Zomato and Swiggy have responded to the Competition Commission of India's probe that has reportedly found that the food delivery platforms breached antitrust laws.
Both the country's top food delivery aggregators—Zomato Ltd. and Swiggy Ltd.—breached the laws, the investigation by CCI revealed, according to a report by Reuters.
Zomato, in response to the report, issued a statement clarifying its position. The company confirmed it had been under investigation by the CCI since April 2022, following a prima facie order that required the Director General of the CCI to probe the matter further.
Zomato said that no final order has been issued by the CCI as of yet, and stated that it continues to cooperate with the Commission in defending its business practices.
Zomato's statement also highlighted that the matter had been disclosed to stock exchanges in April 2022, following the CCI's initial order. The company further described the media report as "misleading," asserting that its practices are fully compliant with Indian competition laws and do not harm competition.
Swiggy has clarified that the inquiry is still in its preliminary stages and no final decision has been made.
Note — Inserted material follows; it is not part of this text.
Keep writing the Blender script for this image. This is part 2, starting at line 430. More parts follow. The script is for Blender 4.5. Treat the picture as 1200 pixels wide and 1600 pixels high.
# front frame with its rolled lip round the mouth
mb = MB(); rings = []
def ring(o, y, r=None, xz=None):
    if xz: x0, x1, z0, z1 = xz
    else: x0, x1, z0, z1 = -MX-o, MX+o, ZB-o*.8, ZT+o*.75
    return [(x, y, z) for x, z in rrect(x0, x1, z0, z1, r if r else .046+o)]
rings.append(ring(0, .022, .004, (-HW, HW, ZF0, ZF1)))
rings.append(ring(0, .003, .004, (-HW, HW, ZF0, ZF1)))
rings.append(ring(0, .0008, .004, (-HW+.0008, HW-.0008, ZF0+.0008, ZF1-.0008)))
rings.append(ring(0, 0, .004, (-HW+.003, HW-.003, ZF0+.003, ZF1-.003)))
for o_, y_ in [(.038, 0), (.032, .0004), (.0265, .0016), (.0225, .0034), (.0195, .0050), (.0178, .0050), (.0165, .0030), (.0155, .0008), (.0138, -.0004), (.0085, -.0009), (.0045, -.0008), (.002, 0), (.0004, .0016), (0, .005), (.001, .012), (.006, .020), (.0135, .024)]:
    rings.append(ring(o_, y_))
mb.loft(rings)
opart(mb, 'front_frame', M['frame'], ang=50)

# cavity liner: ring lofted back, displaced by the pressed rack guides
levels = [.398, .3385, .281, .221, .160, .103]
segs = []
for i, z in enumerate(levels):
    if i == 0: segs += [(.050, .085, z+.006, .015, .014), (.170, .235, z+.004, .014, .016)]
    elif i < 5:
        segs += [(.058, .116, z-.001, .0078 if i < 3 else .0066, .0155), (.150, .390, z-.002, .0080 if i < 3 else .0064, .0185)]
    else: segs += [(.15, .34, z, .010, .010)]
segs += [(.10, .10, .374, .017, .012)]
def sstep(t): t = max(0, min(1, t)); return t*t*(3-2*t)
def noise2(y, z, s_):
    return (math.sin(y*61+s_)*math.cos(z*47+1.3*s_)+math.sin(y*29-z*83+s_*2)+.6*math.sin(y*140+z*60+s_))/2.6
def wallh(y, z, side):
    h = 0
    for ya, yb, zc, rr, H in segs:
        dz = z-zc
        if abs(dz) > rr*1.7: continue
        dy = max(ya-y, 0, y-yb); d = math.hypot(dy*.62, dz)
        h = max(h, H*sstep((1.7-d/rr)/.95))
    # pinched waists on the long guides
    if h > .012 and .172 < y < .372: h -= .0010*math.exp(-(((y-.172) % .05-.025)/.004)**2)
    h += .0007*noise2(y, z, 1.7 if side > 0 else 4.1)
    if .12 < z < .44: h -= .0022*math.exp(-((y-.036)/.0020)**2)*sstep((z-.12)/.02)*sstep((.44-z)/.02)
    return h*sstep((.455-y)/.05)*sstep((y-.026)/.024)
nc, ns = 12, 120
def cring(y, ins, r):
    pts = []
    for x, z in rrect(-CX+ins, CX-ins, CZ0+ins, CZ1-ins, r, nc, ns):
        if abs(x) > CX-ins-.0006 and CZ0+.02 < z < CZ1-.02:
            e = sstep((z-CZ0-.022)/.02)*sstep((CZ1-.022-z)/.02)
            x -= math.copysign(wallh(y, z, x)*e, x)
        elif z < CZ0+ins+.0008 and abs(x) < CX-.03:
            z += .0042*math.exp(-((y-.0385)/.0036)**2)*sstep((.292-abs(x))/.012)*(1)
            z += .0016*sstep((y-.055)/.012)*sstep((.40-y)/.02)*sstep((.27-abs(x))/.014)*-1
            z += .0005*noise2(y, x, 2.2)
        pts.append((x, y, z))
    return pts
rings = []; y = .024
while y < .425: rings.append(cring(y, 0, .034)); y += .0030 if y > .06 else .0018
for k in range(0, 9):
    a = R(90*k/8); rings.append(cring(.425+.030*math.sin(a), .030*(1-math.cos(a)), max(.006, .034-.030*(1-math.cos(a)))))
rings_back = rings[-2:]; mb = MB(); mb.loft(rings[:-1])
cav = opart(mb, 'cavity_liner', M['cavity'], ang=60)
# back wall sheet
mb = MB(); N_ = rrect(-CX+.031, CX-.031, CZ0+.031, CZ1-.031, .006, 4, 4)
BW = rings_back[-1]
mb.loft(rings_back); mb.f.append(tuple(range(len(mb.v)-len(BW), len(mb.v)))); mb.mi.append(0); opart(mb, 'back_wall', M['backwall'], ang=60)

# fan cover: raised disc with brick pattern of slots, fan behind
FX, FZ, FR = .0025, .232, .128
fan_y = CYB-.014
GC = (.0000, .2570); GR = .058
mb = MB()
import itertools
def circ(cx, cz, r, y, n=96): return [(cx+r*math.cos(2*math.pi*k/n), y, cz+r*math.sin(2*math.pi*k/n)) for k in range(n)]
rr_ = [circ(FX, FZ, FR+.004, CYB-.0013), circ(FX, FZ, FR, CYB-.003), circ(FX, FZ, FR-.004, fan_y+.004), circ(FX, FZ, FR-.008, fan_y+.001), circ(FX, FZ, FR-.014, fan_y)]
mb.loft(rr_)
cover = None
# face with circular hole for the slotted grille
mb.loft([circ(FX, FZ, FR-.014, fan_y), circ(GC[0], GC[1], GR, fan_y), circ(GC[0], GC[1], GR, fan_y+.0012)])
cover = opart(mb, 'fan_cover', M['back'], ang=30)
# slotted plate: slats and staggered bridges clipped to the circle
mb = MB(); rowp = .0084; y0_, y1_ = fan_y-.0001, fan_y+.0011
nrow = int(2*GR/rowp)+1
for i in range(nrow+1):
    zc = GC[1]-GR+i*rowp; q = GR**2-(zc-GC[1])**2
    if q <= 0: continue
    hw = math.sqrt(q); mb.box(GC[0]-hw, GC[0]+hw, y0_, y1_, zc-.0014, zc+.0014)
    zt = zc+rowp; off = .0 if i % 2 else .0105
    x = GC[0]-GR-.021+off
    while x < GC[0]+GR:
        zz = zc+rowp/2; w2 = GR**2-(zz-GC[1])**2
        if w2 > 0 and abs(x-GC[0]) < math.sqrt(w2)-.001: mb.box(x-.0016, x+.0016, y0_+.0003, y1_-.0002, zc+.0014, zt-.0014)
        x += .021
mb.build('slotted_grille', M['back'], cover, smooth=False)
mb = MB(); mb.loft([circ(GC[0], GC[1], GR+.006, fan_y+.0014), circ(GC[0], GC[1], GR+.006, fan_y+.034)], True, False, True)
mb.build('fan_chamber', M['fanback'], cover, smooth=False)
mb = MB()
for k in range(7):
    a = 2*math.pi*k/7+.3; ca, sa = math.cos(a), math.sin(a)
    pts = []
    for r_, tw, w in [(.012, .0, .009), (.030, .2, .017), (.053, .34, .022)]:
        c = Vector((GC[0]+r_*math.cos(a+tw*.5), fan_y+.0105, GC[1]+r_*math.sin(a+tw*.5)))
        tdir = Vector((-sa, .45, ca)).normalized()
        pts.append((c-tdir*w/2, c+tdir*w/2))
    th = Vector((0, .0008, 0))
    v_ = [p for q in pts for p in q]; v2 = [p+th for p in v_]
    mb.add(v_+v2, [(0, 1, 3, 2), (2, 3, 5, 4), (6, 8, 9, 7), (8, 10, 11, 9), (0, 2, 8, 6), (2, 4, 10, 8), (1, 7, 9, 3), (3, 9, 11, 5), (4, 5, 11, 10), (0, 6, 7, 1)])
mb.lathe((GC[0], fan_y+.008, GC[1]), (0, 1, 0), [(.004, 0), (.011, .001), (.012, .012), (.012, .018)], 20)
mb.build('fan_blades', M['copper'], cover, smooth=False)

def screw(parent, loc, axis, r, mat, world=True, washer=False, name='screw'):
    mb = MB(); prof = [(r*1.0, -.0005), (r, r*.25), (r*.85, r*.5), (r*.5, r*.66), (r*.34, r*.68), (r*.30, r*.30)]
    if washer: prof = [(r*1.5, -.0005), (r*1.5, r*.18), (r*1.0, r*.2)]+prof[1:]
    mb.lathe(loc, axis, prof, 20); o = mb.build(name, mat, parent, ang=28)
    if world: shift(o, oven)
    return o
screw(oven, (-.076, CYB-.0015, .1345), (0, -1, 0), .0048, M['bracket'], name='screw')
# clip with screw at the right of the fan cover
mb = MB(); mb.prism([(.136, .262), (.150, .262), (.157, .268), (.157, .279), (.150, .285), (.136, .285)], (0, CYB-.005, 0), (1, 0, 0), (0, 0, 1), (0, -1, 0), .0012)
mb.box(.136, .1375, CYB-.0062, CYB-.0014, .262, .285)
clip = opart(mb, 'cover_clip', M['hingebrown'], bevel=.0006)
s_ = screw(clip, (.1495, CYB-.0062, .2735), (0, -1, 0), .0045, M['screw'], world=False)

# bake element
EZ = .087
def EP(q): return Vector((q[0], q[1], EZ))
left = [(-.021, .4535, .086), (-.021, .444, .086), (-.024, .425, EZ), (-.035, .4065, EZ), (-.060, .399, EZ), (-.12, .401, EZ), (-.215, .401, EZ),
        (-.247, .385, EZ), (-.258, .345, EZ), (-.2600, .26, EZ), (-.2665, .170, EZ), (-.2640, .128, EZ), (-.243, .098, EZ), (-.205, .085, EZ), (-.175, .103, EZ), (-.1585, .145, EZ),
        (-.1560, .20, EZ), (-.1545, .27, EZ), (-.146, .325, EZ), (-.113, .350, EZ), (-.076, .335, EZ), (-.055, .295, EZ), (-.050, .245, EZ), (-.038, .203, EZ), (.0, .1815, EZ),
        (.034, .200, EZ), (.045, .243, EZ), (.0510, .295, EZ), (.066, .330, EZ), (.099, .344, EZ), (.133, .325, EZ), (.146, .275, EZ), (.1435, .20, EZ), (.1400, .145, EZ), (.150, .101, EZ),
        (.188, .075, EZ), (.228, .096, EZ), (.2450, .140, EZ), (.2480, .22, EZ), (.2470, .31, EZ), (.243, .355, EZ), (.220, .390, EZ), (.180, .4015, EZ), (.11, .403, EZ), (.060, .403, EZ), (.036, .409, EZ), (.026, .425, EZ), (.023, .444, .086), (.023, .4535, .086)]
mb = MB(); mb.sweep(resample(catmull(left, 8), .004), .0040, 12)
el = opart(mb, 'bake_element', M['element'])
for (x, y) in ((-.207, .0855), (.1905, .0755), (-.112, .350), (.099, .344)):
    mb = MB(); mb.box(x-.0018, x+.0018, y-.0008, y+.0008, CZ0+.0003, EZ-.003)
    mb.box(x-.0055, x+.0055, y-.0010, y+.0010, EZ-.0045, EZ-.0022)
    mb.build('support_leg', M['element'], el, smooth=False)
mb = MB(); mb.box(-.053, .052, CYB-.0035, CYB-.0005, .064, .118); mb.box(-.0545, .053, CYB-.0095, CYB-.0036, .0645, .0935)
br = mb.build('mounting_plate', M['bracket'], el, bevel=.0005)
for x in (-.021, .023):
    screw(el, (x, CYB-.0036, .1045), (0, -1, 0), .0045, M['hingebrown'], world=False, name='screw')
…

According to the company, the findings released in March 2024 represent an early step in the investigation, not a conclusive ruling.
The company stated that it is yet to receive the confidential details of the DG's report, which would enable it to file a formal response. Once Swiggy submits its response, the CCI will hold a hearing before issuing any final decision regarding potential violations of competition law.
Swiggy also pointed out that the details of the investigation were fully disclosed in its public filing of the draft red herring prospectus on Sept. 26, 2024. The company reaffirmed its commitment to cooperating with the CCI and adhering to all applicable laws.
The CCI's investigation follows complaints from the National Restaurant Association of India and has raised concerns that both companies have engaged in practices that may stifle competition in the food delivery market.
The alleged violations center on exclusive agreements with restaurants. Swiggy is accused of offering growth opportunities to restaurants that commit to listing exclusively on its platform, while Zomato is said to have provided lower commissions to restaurants entering into similar "exclusivity contracts."
These actions, according to the CCI's investigation unit, are said to prevent the market from becoming more competitive, potentially disadvantaging both other food aggregators and consumers.
Both companies have come under increasing scrutiny as they dominate the Indian food delivery landscape, raising concerns about their market power and the impact on smaller competitors and restaurant owners.
The outcome of the CCI's investigation could have significant implications not only for Swiggy and Zomato but also for the broader ecosystem of online food delivery services in India.